Estados Unidos vigiaram metalúrgicos do ABC durante ditadura

Não foram apenas os agentes da ditadura brasileira (1964-85) que atuaram no monitoramento dos trabalhadores metalúrgicos do ABC paulista no período pós-golpe. A repressão recebeu apoio do governo dos Estados Unidos para espionar a região, conforme revelam documentos secretos divulgados nesta semana, após parceria entre as universidades Brown, dos Estados Unidos, e a Estadual de Maringá, do Paraná.

ABC - Reprodução

Documentos assinados pelo diplomata americano Niles W. Bond revelam como o governo dos EUA vigiava de perto atividades de sindicatos regionais, incluindo relatos de eleições no Sindicato dos Metalúrgicos de São Bernardo e Diadema (atual Sindicato dos Metalúrgicos do ABC), nos quais era analisado o nível de aproximação dos eleitos com atividades comunistas.

Uma série de papéis secretos e inéditos sobre o período foi colocada à disposição. Cerca de 10 mil documentos de 1963 a 1977 serão digitalizados pelo projeto “Opening the Archives” (Abrindo os Arquivos). Até hoje, os telegramas só podiam ser acessados nos Arquivos Nacionais dos EUA, em Washington. De acordo com a organização da iniciativa, os documentos serão divulgados até 10 de abril, no ano em que se completam 50 anos do golpe.

Um dos relatórios já divulgados – ao todo, já são aproximadamente 2 mil – traz à tona uma avaliação sobre a diretoria executiva eleita em 1965 para presidir o Sindicato dos Metalúrgicos, ocasião em que Afonso Monteiro da Cruz foi eleito presidente. O cônsul geral Niles W. Bond descreve o sindicato em telegrama à Casa Branca como, inicialmente, dominado por comunistas. De acordo com o diplomata, no entanto, a “ameaça” teria sido afastada após a intervenção militar no sindicato, no ano anterior, quando os sindicalistas do PCB foram afastados.

“As eleições (do sindicato) coroaram os esforços bem-sucedidos (…) para eliminar suspeitas de joguetes comunistas e ‘inocentes úteis’”, reportou Bond. O americano cita ainda, com avaliação positiva, que dois membros da diretoria eleita teriam participado de treinamento de liderança laboral em uma filial de organização norte-americana.

O envolvimento dos Estados Unidos nos bastidores da ditadura vem sendo estudado ao longo dos últimos anos. Até mesmo a hipótese de financiamento dos militares por parte do governo americano na deposição do presidente João Goulart já foi levantada.Cerca de 40 dias antes de ser assassinado, o então presidente John F. Kennedy chegou a sugerir em reunião privada uma intervenção militar no Brasil, fato recentemente divulgado. O endereço para acessar os relatórios norte-americanos durante a ditadura é http://library.brown.edu/openingthearchives.

Espião

Morto em 2005, aos 89 anos, Niles W. Bond foi nome forte na diplomacia norte-americana. A serviço da Casa Branca desde 1939, representou os interesses dos Estados Unidos em países e períodos estratégicos.

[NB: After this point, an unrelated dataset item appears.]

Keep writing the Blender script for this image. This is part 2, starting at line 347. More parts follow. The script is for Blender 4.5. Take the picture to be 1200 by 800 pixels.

Iniciou os serviços em Cuba, passou por Madrid, como vice-cônsul durante o período da Segunda Guerra Mundial. Após o período, ocupou cargos na Itália, Suécia, Coreia e Japão. Atuou no Rio de Janeiro ainda durante o governo de Jânio Quadros e deixou o país em 1963, para retornar em 1964, na ocasião do golpe.

Até 1968, Bond foi o principal relator de agrupamentos contra a ditadura aos EUA. Entusiasta do regime de Castelo Branco, o diplomata chegou a classificar o presidente deposto João Goulart como “mau caráter, de extrema esquerda, odiado pelo centro, direita, exército e conservadores” em entrevista à Associação para Treinamento e Estudos Diplomáticos, em 1998.

Locado em São Paulo, o cônsul geral reportou ainda as atividades do bispo diocesano de Santo André, Dom Jorge Marcos de Oliveira, a quem denunciava por ter uma relação próxima com o movimento sindical. Bond relatou as críticas do bispo ao regime militar e atacou a publicação de uma carta de autoria de Dom Jorge Marcos com críticas ao que o diplomata recorrentemente classificava como a “revolução de 1964”.